Friday, February 24, 2012

Pepsi-Cola Bottling Co., vs. City of Butuan [August 28, 1968, L-22814]

Facts: Plaintiff, Pepsi-Cola Bottling Company of the Philippines, is a domestic corporation with offices and principal place of business in Quezon City. Plaintiff's warehouse in the City of Butuan serves as storage for its products the "Pepsi-Cola" soft drinks for sale to customers in the City of Butuan and all the municipalities in the Province of Agusan. These "Pepsi-Cola" soft drinks are bottled in Cebu City and shipped to the Butuan City warehouse of plaintiff for distribution and sale in the City of Butuan and all municipalities of Agusan. 

On August 16, 1960, the City of Butuan enacted Ordinance No. 110 which was subsequently amended by Ordinance No. 122 and effective November 28, 1960. Ordinance No. 110 as amended, imposes a tax on any person, association, etc., of P0.10 per case of 24 bottles of Pepsi-Cola. The plaintiff paid under protest the amount of P4.926.63 from August 16 to December 31, 1960 and the amount of P9,250.40 from January 1 to July 30, 1961. 

The plaintiff filed a complaint for the recovery of the total amount of P14,177.03 paid under protest, on the ground that Ordinance No. 110 as amended of the City of Butuan is illegal, that the tax imposed is excessive and that it is unconstitutional. The Court of First Instance ruled in favor of the defendant. 

Issue: Whether or not the disputed ordinance is void because it is highly unjust and discriminatory 

Held: Yes. Even if the burden in question were regarded as a tax on the sale of said beverages, it would still be invalid, as discriminatory, and hence, violative of the uniformity required by the Constitution and the law, since only sales by "agents or consignees" of outside dealers would be subject to the tax. Sales by local dealers, not acting for or on behalf of other merchants, regardless of the volume of their sales, and even if the same exceeded those made by said agents or consignees of producers or merchants established outside the City of Butuan, would be exempt from the disputed tax. 

It is true that the uniformity essential to the valid exercise of the power of taxation does not require identity or equality under all circumstances, or negate the authority to classify the objects of taxation. The classification made in the exercise of this authority, to be valid, must, however, be reasonable and this requirement is not deemed satisfied unless: (1) it is based upon substantial distinctions which make real differences; (2) these are germane to the purpose of the legislation or ordinance; (3) the classification applies, not only to present conditions, but, also, to future conditions substantially identical to those of the present; and (4) the classification applies equally to all those who belong to the same class. 
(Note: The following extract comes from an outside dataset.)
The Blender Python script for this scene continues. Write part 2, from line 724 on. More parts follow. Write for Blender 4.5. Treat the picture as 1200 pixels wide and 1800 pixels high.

These conditions are not fully met by the ordinance in question. Indeed, if its purpose was merely to levy a burden upon the sale of soft drinks or carbonated beverages, there is no reason why sales thereof by dealers other than agents or consignees of producers or merchants established outside the City of Butuan should be exempt from the tax. 

Hence, decision appealed from is reversed. City of Butuan is sentenced to refund plaintiff and is restrained and prohibited permanently from enforcing said Ordinance, as amended.